In more recent court papers for the Houser case, Cusack argued that SDPD still hasn’t produced all the relevant evidence. She’s planning to ask Keilani on July 20 to force the city attorney to compel discovery. Again, the city attorney takes issue with the request.

Hansen wrote that if SDPD has in fact failed to produce the evidence Cusack wants, then the Superior Court should put its focus on police — “defense counsel should seek sanctions against SDPD, not the city attorney.”

Cusack, however, has argued that because police are not prosecutors, they’re not bound by the same rules to turn over evidence. It’s like giving your automobile to another person, she offered as an analogy — the owner is still liable for what the other person does with it. “The car belongs to the prosecutor even if they let police drive it and close their eyes while they do,” she said.

Cusack has been practicing law for almost 30 years and said she hasn’t had issues getting the city attorney to honor her discovery requests under previous administrations. She’s convinced that the rollout of body cameras over the last decade has something to do with it, because the footage is consistently difficult to get, and that by allowing police agencies to pick and choose which footage to release to defense attorneys, her clients are being deprived of their civil liberties.

In the meantime, former city attorney Mike Aguirre offered a suggestion. If Elliott’s office is worried about costs, it could employ interns from local law schools, he said.

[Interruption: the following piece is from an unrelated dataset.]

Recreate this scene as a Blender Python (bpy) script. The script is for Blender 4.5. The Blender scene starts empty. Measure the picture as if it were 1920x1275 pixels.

He also pushed back against the argument that non-traffic infractions, in particular, don’t matter all that much — the fact that police are filing more of them in recent years suggests otherwise.

“The idea of saying, ‘Well, it’s really not that important,’ then why are you prosecuting?” he said. “If it’s important enough to prosecute, it’s important enough for you to take the responsibility for making sure evidence that would suggest innocence would be turned over.”

Lisa Halverstadt contributed to this report.